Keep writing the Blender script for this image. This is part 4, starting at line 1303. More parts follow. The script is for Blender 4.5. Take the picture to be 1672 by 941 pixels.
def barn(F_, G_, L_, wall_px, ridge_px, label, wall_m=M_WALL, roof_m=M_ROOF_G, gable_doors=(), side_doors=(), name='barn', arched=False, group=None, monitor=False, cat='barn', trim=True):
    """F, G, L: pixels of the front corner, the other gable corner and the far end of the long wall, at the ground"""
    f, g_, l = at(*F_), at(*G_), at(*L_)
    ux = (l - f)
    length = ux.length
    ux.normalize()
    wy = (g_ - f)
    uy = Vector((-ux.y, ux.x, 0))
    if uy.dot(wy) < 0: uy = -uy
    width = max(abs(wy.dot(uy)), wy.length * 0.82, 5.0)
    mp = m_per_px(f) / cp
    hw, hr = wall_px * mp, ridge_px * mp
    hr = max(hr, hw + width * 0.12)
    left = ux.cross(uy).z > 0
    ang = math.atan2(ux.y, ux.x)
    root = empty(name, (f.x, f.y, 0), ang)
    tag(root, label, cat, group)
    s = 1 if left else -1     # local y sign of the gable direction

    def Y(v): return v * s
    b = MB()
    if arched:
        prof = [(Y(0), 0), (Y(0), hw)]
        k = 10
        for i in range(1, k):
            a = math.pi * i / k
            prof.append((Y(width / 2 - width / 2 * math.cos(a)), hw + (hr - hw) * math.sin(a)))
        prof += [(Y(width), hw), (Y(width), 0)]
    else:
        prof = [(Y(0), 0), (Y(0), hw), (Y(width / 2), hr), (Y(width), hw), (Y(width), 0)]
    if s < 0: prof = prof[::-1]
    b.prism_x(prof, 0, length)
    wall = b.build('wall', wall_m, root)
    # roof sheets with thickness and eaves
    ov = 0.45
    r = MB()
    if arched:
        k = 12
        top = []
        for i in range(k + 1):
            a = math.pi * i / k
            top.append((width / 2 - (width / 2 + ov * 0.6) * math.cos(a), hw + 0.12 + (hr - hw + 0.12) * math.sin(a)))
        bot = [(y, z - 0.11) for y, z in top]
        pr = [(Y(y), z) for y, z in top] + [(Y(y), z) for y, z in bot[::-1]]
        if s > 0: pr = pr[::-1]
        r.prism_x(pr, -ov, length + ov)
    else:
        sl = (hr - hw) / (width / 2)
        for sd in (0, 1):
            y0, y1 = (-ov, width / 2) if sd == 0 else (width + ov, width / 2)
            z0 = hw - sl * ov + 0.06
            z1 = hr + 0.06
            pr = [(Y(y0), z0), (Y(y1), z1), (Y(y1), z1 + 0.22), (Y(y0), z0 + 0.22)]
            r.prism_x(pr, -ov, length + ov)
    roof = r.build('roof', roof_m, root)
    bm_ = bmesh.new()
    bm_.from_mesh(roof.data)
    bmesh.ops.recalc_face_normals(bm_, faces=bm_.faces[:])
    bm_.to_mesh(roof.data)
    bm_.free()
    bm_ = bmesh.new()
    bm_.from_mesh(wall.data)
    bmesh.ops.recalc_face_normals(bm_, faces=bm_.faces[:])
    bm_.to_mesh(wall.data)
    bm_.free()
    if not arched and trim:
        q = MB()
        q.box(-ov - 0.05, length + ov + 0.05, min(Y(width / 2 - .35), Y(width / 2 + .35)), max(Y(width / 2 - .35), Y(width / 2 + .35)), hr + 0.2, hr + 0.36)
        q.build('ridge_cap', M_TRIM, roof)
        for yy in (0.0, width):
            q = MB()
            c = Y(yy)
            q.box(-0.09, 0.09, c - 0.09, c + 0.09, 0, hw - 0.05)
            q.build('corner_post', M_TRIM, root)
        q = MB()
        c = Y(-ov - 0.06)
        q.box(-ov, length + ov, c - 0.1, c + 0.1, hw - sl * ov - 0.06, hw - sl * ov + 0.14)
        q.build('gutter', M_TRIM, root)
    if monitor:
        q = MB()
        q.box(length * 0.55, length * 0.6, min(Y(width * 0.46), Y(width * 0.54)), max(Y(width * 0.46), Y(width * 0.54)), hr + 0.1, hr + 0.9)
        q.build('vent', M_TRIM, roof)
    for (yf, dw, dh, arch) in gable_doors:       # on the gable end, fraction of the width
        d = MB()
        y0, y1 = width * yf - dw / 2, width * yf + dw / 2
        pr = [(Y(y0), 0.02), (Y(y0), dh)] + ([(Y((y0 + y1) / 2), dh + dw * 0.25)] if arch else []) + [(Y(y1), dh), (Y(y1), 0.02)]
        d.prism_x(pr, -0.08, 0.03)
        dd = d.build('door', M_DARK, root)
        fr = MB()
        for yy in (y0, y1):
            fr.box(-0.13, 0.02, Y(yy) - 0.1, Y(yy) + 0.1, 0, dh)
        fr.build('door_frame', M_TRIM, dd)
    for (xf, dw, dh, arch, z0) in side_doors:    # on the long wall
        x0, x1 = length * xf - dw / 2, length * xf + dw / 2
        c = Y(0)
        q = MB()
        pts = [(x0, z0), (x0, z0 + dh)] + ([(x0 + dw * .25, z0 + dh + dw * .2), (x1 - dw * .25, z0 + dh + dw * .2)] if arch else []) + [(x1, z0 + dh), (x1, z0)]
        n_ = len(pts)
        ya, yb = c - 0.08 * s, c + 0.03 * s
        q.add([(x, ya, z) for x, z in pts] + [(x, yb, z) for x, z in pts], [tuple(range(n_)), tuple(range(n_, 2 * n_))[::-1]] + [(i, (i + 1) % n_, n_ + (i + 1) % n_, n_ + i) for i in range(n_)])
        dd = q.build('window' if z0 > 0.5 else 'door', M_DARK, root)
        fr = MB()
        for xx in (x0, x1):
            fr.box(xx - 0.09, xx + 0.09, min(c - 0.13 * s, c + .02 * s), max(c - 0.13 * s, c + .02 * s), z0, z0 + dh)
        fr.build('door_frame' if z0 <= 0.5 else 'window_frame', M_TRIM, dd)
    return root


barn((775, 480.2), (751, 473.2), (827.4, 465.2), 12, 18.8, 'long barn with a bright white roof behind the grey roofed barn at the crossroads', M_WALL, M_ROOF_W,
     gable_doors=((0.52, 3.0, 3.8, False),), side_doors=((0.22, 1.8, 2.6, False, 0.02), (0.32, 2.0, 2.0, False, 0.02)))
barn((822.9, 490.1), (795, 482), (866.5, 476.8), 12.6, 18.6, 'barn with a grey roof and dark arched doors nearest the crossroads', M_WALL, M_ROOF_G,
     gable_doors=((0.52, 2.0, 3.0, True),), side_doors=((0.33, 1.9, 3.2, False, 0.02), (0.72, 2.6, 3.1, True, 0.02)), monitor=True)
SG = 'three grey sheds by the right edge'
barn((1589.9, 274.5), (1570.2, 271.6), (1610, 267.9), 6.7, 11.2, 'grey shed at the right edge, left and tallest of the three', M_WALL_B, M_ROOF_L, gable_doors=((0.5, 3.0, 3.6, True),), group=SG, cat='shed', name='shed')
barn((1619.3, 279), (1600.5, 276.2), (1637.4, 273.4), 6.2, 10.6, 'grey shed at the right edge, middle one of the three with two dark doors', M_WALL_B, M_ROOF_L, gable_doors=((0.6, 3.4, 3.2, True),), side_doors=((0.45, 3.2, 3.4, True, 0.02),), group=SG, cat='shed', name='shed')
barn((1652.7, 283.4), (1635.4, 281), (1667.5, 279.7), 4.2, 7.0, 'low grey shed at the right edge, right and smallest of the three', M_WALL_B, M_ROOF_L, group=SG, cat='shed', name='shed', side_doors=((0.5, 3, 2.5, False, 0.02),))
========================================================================
Only the lines from the opening of the material through the line with "s = 1 if left" should be echoed, exactly as written.

→ RESULT OF THE TASK
Keep writing the Blender script for this image. This is part 4, starting at line 1303. More parts follow. The script is for Blender 4.5. Take the picture to be 1672 by 941 pixels.
def barn(F_, G_, L_, wall_px, ridge_px, label, wall_m=M_WALL, roof_m=M_ROOF_G, gable_doors=(), side_doors=(), name='barn', arched=False, group=None, monitor=False, cat='barn', trim=True):
    """F, G, L: pixels of the front corner, the other gable corner and the far end of the long wall, at the ground"""
    f, g_, l = at(*F_), at(*G_), at(*L_)
    ux = (l - f)
    length = ux.length
    ux.normalize()
    wy = (g_ - f)
    uy = Vector((-ux.y, ux.x, 0))
    if uy.dot(wy) < 0: uy = -uy
    width = max(abs(wy.dot(uy)), wy.length * 0.82, 5.0)
    mp = m_per_px(f) / cp
    hw, hr = wall_px * mp, ridge_px * mp
    hr = max(hr, hw + width * 0.12)
    left = ux.cross(uy).z > 0
    ang = math.atan2(ux.y, ux.x)
    root = empty(name, (f.x, f.y, 0), ang)
    tag(root, label, cat, group)
    s = 1 if left else -1     # local y sign of the gable direction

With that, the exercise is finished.